Whether we like it or not, there are two harsh realities to consider. First, the living witness the death of loved ones, friends and strangers. They feel the sudden acute void in their lives - a gap left vacant by the departure of the deceased. Of course, the gap or void, the degree of loss depends on the closeness of the individual to the deceased (as perceived by the survivor). The survivor must somehow come to grips with the loss. Second, in dealing with another's death, people also must recognize and acknowledge their own mortality. This awareness that death, particularly one's own, is inevitable and unavoidable creates a need at some point to explain the phenomenon.

Death is a great void, a virtual unknown although many religious practitioners would argue this point. Without an explanation, without some way to offer reassurance that there is "life after death," people face the abyss with apprehension and fear just as they do with anything that involves great change and unknown quantities. Tylor and others have argued that an attempt to cope with the idea of death and with dreams, during which it was possible to visit distant relatives and the dead, gave rise to religions.

In Tylor's view, religion may stem from speculation about such states as dreams, trances, and death. The dead, the distant, those in the next house, animals - all seem real in dreams and trances. The lifelike appearances of these imagined persons and animals suggests a dual existence for all things - a physical, visible body and a psychic, invisible soul. This dual existence formed the basis of a religious belief Tylor called animism.

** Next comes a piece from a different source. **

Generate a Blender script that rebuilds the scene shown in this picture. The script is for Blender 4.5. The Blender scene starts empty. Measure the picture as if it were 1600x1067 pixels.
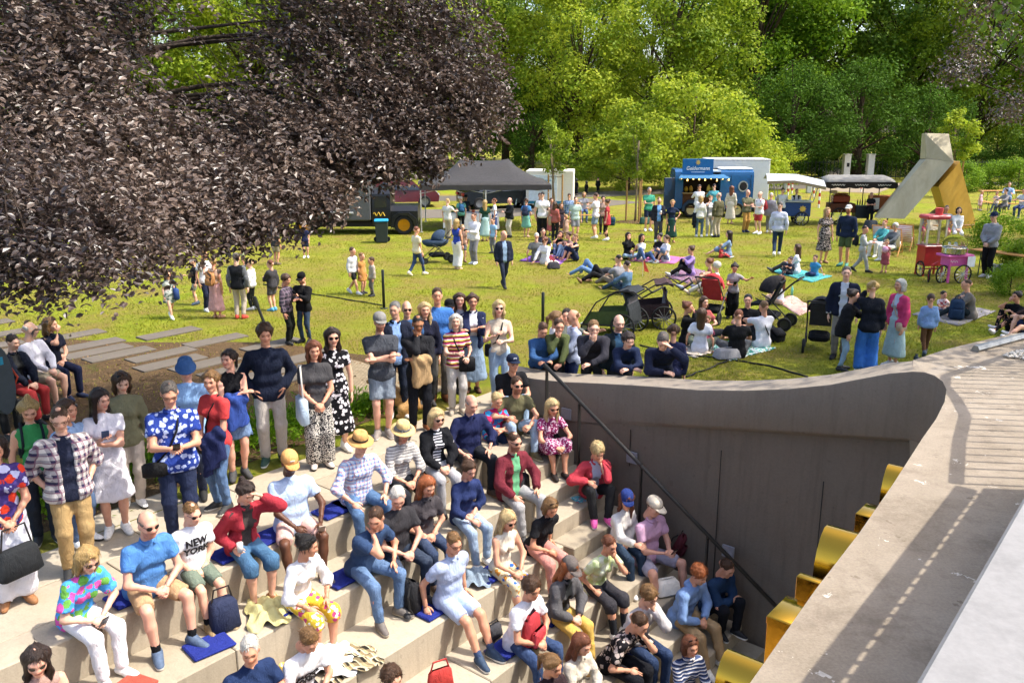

Not all cultures react to the loss of a fellow human in the same way nor do they explain death in similar manners. “Societies differ in the kinds of supernatural beings or forces they believe in and the character of these beings. They also differ in the structure and hierarchy of those beings, in what the beings actually do, and in what happens to people after death.” How our world's peoples deal with these all too common problems is the subject of this book. Using ethnographies and other written accounts, I have summarized the solutions arrived at within a number of cultural groups. As a baseline for comparison, I used the modern industrial world's approach to death since it is the one we are all most keenly aware of. Of course, it is nearly as varied as the nonwestern views and I will attempt to point out some of these variations at appropriate junctures in the text.